En langage technocratique, le mécanisme de règlement des différends investisseur privé-État (en anglais Investor-State Dispute Settlement, ISDS) est un cadre juridique spécifique qui permet aux entreprises multinationales d’attaquer, via des traités sur le commerce et l’investissement, un pays qui aurait pris ou qui souhaiterait prendre des mesures sociales ou environnementales pour protéger sa population. Cette procédure de règlement des différends investisseurs-États a été créée en 1994 et mise en œuvre dans le cadre de l’Organisation mondiale du commerce.

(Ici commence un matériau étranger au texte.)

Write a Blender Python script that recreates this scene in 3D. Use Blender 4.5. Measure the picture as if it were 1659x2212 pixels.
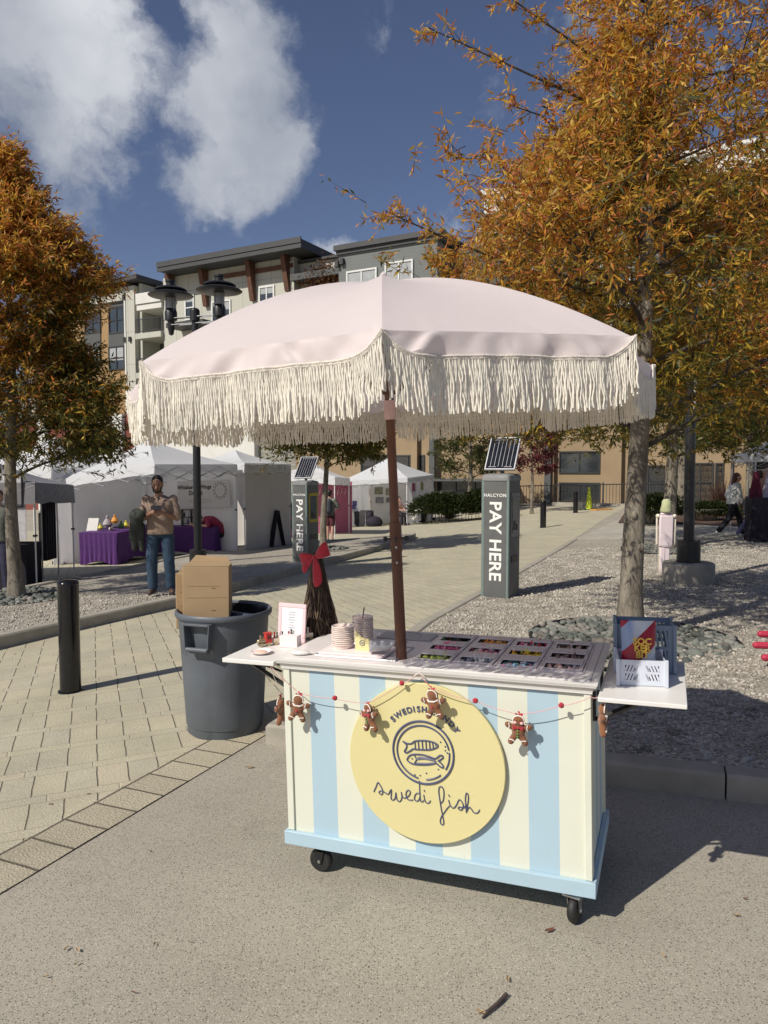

En clair, il s’agit d’un cheval de Troie destiné à mettre au pas les gouvernements. Ce mécanisme vise à contraindre leurs politiques publiques en réduisant ou détruisant leurs effets régulateurs sur la relation commerciale. Ce dispositif permet en effet à une entreprise de porter plainte contre un État ou une collectivité territoriale, dès lors qu’une loi ou une réglementation jugée trop contraignante entrave ses investissements, y compris ses prévisions de bénéfices futurs. Avec lui, on ouvre une boite de Pandore permettant aux intérêts privés de contester toute politique d’intérêt public.
Le nombre de cas d’arbitrages répertoriés découlant d’accords de libre-échange déjà contractés est monté en flèche passant de 38 en 1996 à 518 en 2012, avec un coût moyen de 5,8 millions d’euros par litige sapant, dans de nombreux cas, des politiques publiques et annihilant les capacités politiques des gouvernements. Ces poursuites juridiques viennent pour les deux-tiers de firmes multinationales mais aussi d’investisseurs spéculatifs, dans le cas des pays les plus touchés par la crise économique européenne. Ces fonds vautours, à la recherche de retours sur investissement rapide, réclament ainsi déjà, avant même la mise en oeuvre de TTIP « plus de 1,7 milliards d’euros de compensation à la Grèce, l’Espagne et Chypre » en utilisant les procédures d’arbitrage privés dans le cadre d’accords commerciaux sur les investissements actuellement en vigueur.